Repeat all of the material exactly as given.

GIVEN INFORMATION:

──────────────────────────────

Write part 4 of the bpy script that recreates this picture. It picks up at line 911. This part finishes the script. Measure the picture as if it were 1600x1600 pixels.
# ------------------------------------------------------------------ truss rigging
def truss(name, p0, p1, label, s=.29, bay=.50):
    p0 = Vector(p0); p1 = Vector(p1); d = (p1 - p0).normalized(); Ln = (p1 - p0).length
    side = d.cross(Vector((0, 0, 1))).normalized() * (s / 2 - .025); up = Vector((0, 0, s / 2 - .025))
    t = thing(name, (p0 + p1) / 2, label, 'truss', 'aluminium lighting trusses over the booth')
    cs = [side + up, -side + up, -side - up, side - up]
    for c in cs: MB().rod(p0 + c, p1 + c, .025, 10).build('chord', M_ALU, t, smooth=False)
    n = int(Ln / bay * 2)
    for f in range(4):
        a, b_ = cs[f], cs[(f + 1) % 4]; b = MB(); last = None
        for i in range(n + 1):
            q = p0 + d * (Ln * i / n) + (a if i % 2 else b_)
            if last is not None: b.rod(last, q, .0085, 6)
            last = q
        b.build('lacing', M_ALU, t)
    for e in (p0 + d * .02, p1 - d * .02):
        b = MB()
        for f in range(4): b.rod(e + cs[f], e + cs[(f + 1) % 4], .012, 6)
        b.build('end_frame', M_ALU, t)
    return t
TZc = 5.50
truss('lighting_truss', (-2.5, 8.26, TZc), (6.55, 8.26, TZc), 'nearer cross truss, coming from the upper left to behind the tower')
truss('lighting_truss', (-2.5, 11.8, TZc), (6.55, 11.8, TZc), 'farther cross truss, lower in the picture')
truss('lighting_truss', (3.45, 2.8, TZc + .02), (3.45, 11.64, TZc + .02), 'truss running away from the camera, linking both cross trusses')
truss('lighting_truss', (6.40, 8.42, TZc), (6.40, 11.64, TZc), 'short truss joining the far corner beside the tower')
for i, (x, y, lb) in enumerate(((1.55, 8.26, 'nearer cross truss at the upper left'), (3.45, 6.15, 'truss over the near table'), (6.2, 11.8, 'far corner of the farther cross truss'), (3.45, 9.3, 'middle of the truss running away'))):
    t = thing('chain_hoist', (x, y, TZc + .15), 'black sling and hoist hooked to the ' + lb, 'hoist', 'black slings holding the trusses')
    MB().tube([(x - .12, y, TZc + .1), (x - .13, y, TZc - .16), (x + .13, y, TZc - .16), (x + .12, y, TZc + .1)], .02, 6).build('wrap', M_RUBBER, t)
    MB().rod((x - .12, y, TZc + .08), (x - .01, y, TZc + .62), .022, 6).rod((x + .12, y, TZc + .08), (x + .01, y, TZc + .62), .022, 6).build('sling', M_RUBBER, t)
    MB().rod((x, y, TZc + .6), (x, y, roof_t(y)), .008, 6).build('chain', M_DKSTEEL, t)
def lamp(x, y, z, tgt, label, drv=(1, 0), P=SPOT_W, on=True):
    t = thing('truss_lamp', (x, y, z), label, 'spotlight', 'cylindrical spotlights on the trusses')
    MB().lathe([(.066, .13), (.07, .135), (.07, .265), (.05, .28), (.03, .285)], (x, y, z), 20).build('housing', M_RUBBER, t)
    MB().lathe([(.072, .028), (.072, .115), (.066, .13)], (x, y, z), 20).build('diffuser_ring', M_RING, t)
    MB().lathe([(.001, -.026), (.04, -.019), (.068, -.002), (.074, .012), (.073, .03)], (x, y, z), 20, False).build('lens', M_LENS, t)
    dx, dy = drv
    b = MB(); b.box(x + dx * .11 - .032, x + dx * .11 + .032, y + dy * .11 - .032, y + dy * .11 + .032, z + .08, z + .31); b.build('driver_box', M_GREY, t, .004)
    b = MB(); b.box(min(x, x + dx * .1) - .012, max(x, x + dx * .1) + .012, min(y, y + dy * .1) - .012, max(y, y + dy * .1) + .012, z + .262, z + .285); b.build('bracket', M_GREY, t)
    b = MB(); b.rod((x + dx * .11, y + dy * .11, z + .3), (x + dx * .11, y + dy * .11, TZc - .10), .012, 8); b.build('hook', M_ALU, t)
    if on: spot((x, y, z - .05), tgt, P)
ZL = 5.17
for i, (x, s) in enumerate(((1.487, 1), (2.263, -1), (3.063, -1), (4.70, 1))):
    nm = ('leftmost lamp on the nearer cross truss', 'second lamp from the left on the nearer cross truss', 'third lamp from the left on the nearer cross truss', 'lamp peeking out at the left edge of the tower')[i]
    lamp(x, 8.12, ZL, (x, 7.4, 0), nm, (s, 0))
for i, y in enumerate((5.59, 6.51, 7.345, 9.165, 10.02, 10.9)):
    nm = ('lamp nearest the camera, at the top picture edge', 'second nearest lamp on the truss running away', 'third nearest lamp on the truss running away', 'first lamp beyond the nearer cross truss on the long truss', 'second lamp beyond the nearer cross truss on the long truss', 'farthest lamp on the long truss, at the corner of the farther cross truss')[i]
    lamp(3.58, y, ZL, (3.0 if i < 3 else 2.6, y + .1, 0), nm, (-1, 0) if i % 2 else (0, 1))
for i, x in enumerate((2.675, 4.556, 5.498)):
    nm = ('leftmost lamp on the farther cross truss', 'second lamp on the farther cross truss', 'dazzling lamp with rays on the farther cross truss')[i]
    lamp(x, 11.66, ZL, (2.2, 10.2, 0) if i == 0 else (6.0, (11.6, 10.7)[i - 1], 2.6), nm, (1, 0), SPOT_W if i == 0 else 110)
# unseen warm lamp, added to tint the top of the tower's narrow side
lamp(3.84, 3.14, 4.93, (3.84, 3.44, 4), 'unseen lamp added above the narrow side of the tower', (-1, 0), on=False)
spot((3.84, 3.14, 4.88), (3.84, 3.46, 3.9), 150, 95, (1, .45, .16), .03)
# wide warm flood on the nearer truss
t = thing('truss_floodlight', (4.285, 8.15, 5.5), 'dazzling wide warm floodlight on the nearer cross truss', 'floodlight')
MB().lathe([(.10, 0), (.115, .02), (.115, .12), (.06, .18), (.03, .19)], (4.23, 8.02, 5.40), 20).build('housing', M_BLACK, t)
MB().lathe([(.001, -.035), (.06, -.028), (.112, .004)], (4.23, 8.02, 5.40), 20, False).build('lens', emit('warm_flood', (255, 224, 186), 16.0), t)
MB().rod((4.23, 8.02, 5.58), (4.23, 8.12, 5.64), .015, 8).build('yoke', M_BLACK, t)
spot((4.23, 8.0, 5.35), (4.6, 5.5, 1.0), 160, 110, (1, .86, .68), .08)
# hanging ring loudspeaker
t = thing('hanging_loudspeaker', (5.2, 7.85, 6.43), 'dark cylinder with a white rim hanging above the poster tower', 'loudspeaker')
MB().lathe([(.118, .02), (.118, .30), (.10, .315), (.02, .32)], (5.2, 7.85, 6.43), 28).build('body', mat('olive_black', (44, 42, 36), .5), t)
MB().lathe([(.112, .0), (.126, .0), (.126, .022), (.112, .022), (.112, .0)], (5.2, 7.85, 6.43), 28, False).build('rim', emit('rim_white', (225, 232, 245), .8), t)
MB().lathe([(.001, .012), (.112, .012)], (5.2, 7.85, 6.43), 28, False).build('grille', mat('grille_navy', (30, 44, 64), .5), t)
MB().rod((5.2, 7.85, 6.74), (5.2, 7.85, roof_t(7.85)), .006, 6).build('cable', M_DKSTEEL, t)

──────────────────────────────

ANSWER TO THE EXERCISE:
Write part 4 of the bpy script that recreates this picture. It picks up at line 911. This part finishes the script. Measure the picture as if it were 1600x1600 pixels.
# ------------------------------------------------------------------ truss rigging
def truss(name, p0, p1, label, s=.29, bay=.50):
    p0 = Vector(p0); p1 = Vector(p1); d = (p1 - p0).normalized(); Ln = (p1 - p0).length
    side = d.cross(Vector((0, 0, 1))).normalized() * (s / 2 - .025); up = Vector((0, 0, s / 2 - .025))
    t = thing(name, (p0 + p1) / 2, label, 'truss', 'aluminium lighting trusses over the booth')
    cs = [side + up, -side + up, -side - up, side - up]
    for c in cs: MB().rod(p0 + c, p1 + c, .025, 10).build('chord', M_ALU, t, smooth=False)
    n = int(Ln / bay * 2)
    for f in range(4):
        a, b_ = cs[f], cs[(f + 1) % 4]; b = MB(); last = None
        for i in range(n + 1):
            q = p0 + d * (Ln * i / n) + (a if i % 2 else b_)
            if last is not None: b.rod(last, q, .0085, 6)
            last = q
        b.build('lacing', M_ALU, t)
    for e in (p0 + d * .02, p1 - d * .02):
        b = MB()
        for f in range(4): b.rod(e + cs[f], e + cs[(f + 1) % 4], .012, 6)
        b.build('end_frame', M_ALU, t)
    return t
TZc = 5.50
truss('lighting_truss', (-2.5, 8.26, TZc), (6.55, 8.26, TZc), 'nearer cross truss, coming from the upper left to behind the tower')
truss('lighting_truss', (-2.5, 11.8, TZc), (6.55, 11.8, TZc), 'farther cross truss, lower in the picture')
truss('lighting_truss', (3.45, 2.8, TZc + .02), (3.45, 11.64, TZc + .02), 'truss running away from the camera, linking both cross trusses')
truss('lighting_truss', (6.40, 8.42, TZc), (6.40, 11.64, TZc), 'short truss joining the far corner beside the tower')
for i, (x, y, lb) in enumerate(((1.55, 8.26, 'nearer cross truss at the upper left'), (3.45, 6.15, 'truss over the near table'), (6.2, 11.8, 'far corner of the farther cross truss'), (3.45, 9.3, 'middle of the truss running away'))):
    t = thing('chain_hoist', (x, y, TZc + .15), 'black sling and hoist hooked to the ' + lb, 'hoist', 'black slings holding the trusses')
    MB().tube([(x - .12, y, TZc + .1), (x - .13, y, TZc - .16), (x + .13, y, TZc - .16), (x + .12, y, TZc + .1)], .02, 6).build('wrap', M_RUBBER, t)
    MB().rod((x - .12, y, TZc + .08), (x - .01, y, TZc + .62), .022, 6).rod((x + .12, y, TZc + .08), (x + .01, y, TZc + .62), .022, 6).build('sling', M_RUBBER, t)
    MB().rod((x, y, TZc + .6), (x, y, roof_t(y)), .008, 6).build('chain', M_DKSTEEL, t)
def lamp(x, y, z, tgt, label, drv=(1, 0), P=SPOT_W, on=True):
    t = thing('truss_lamp', (x, y, z), label, 'spotlight', 'cylindrical spotlights on the trusses')
    MB().lathe([(.066, .13), (.07, .135), (.07, .265), (.05, .28), (.03, .285)], (x, y, z), 20).build('housing', M_RUBBER, t)
    MB().lathe([(.072, .028), (.072, .115), (.066, .13)], (x, y, z), 20).build('diffuser_ring', M_RING, t)
    MB().lathe([(.001, -.026), (.04, -.019), (.068, -.002), (.074, .012), (.073, .03)], (x, y, z), 20, False).build('lens', M_LENS, t)
    dx, dy = drv
    b = MB(); b.box(x + dx * .11 - .032, x + dx * .11 + .032, y + dy * .11 - .032, y + dy * .11 + .032, z + .08, z + .31); b.build('driver_box', M_GREY, t, .004)
    b = MB(); b.box(min(x, x + dx * .1) - .012, max(x, x + dx * .1) + .012, min(y, y + dy * .1) - .012, max(y, y + dy * .1) + .012, z + .262, z + .285); b.build('bracket', M_GREY, t)
    b = MB(); b.rod((x + dx * .11, y + dy * .11, z + .3), (x + dx * .11, y + dy * .11, TZc - .10), .012, 8); b.build('hook', M_ALU, t)
    if on: spot((x, y, z - .05), tgt, P)
ZL = 5.17
for i, (x, s) in enumerate(((1.487, 1), (2.263, -1), (3.063, -1), (4.70, 1))):
    nm = ('leftmost lamp on the nearer cross truss', 'second lamp from the left on the nearer cross truss', 'third lamp from the left on the nearer cross truss', 'lamp peeking out at the left edge of the tower')[i]
    lamp(x, 8.12, ZL, (x, 7.4, 0), nm, (s, 0))
for i, y in enumerate((5.59, 6.51, 7.345, 9.165, 10.02, 10.9)):
    nm = ('lamp nearest the camera, at the top picture edge', 'second nearest lamp on the truss running away', 'third nearest lamp on the truss running away', 'first lamp beyond the nearer cross truss on the long truss', 'second lamp beyond the nearer cross truss on the long truss', 'farthest lamp on the long truss, at the corner of the farther cross truss')[i]
    lamp(3.58, y, ZL, (3.0 if i < 3 else 2.6, y + .1, 0), nm, (-1, 0) if i % 2 else (0, 1))
for i, x in enumerate((2.675, 4.556, 5.498)):
    nm = ('leftmost lamp on the farther cross truss', 'second lamp on the farther cross truss', 'dazzling lamp with rays on the farther cross truss')[i]
    lamp(x, 11.66, ZL, (2.2, 10.2, 0) if i == 0 else (6.0, (11.6, 10.7)[i - 1], 2.6), nm, (1, 0), SPOT_W if i == 0 else 110)
# unseen warm lamp, added to tint the top of the tower's narrow side
lamp(3.84, 3.14, 4.93, (3.84, 3.44, 4), 'unseen lamp added above the narrow side of the tower', (-1, 0), on=False)
spot((3.84, 3.14, 4.88), (3.84, 3.46, 3.9), 150, 95, (1, .45, .16), .03)
# wide warm flood on the nearer truss
t = thing('truss_floodlight', (4.285, 8.15, 5.5), 'dazzling wide warm floodlight on the nearer cross truss', 'floodlight')
MB().lathe([(.10, 0), (.115, .02), (.115, .12), (.06, .18), (.03, .19)], (4.23, 8.02, 5.40), 20).build('housing', M_BLACK, t)
MB().lathe([(.001, -.035), (.06, -.028), (.112, .004)], (4.23, 8.02, 5.40), 20, False).build('lens', emit('warm_flood', (255, 224, 186), 16.0), t)
MB().rod((4.23, 8.02, 5.58), (4.23, 8.12, 5.64), .015, 8).build('yoke', M_BLACK, t)
spot((4.23, 8.0, 5.35), (4.6, 5.5, 1.0), 160, 110, (1, .86, .68), .08)
# hanging ring loudspeaker
t = thing('hanging_loudspeaker', (5.2, 7.85, 6.43), 'dark cylinder with a white rim hanging above the poster tower', 'loudspeaker')
MB().lathe([(.118, .02), (.118, .30), (.10, .315), (.02, .32)], (5.2, 7.85, 6.43), 28).build('body', mat('olive_black', (44, 42, 36), .5), t)
MB().lathe([(.112, .0), (.126, .0), (.126, .022), (.112, .022), (.112, .0)], (5.2, 7.85, 6.43), 28, False).build('rim', emit('rim_white', (225, 232, 245), .8), t)
MB().lathe([(.001, .012), (.112, .012)], (5.2, 7.85, 6.43), 28, False).build('grille', mat('grille_navy', (30, 44, 64), .5), t)
MB().rod((5.2, 7.85, 6.74), (5.2, 7.85, roof_t(7.85)), .006, 6).build('cable', M_DKSTEEL, t)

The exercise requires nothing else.